>>>>>
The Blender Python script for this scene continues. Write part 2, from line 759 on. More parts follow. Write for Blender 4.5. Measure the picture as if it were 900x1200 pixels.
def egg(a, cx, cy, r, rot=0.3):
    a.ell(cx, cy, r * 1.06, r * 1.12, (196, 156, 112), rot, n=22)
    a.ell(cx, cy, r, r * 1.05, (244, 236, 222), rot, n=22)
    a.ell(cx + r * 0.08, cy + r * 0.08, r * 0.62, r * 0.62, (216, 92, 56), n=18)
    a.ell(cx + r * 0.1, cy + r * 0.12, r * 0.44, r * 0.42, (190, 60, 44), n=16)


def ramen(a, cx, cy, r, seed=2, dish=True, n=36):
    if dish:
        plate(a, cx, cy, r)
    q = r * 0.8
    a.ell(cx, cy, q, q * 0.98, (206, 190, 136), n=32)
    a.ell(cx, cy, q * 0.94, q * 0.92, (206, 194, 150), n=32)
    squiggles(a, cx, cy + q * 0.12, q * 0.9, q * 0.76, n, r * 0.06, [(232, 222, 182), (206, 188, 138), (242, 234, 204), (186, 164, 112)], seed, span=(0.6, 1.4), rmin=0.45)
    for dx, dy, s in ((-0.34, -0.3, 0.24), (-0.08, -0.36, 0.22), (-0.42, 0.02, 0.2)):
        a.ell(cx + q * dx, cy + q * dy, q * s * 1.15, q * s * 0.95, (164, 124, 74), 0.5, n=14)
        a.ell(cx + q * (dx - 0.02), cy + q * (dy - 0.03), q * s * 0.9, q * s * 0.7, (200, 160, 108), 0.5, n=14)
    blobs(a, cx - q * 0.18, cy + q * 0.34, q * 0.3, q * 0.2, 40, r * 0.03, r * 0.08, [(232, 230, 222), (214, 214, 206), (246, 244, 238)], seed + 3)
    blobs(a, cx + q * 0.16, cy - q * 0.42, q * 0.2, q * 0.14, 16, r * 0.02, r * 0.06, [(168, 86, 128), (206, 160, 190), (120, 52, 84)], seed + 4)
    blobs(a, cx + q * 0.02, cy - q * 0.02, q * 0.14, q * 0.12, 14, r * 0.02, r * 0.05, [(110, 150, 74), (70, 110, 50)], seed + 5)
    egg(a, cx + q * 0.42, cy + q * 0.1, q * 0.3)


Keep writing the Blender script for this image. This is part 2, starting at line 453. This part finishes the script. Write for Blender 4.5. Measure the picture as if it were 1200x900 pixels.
<<<<<
--- Written task ---
All entries shown above should be printed again exactly.

--- Answer to the exercise ---
The Blender Python script for this scene continues. Write part 2, from line 759 on. More parts follow. Write for Blender 4.5. Measure the picture as if it were 900x1200 pixels.
def egg(a, cx, cy, r, rot=0.3):
    a.ell(cx, cy, r * 1.06, r * 1.12, (196, 156, 112), rot, n=22)
    a.ell(cx, cy, r, r * 1.05, (244, 236, 222), rot, n=22)
    a.ell(cx + r * 0.08, cy + r * 0.08, r * 0.62, r * 0.62, (216, 92, 56), n=18)
    a.ell(cx + r * 0.1, cy + r * 0.12, r * 0.44, r * 0.42, (190, 60, 44), n=16)


def ramen(a, cx, cy, r, seed=2, dish=True, n=36):
    if dish:
        plate(a, cx, cy, r)
    q = r * 0.8
    a.ell(cx, cy, q, q * 0.98, (206, 190, 136), n=32)
    a.ell(cx, cy, q * 0.94, q * 0.92, (206, 194, 150), n=32)
    squiggles(a, cx, cy + q * 0.12, q * 0.9, q * 0.76, n, r * 0.06, [(232, 222, 182), (206, 188, 138), (242, 234, 204), (186, 164, 112)], seed, span=(0.6, 1.4), rmin=0.45)
    for dx, dy, s in ((-0.34, -0.3, 0.24), (-0.08, -0.36, 0.22), (-0.42, 0.02, 0.2)):
        a.ell(cx + q * dx, cy + q * dy, q * s * 1.15, q * s * 0.95, (164, 124, 74), 0.5, n=14)
        a.ell(cx + q * (dx - 0.02), cy + q * (dy - 0.03), q * s * 0.9, q * s * 0.7, (200, 160, 108), 0.5, n=14)
    blobs(a, cx - q * 0.18, cy + q * 0.34, q * 0.3, q * 0.2, 40, r * 0.03, r * 0.08, [(232, 230, 222), (214, 214, 206), (246, 244, 238)], seed + 3)
    blobs(a, cx + q * 0.16, cy - q * 0.42, q * 0.2, q * 0.14, 16, r * 0.02, r * 0.06, [(168, 86, 128), (206, 160, 190), (120, 52, 84)], seed + 4)
    blobs(a, cx + q * 0.02, cy - q * 0.02, q * 0.14, q * 0.12, 14, r * 0.02, r * 0.05, [(110, 150, 74), (70, 110, 50)], seed + 5)
    egg(a, cx + q * 0.42, cy + q * 0.1, q * 0.3)


Keep writing the Blender script for this image. This is part 2, starting at line 453. This part finishes the script. Write for Blender 4.5. Measure the picture as if it were 1200x900 pixels.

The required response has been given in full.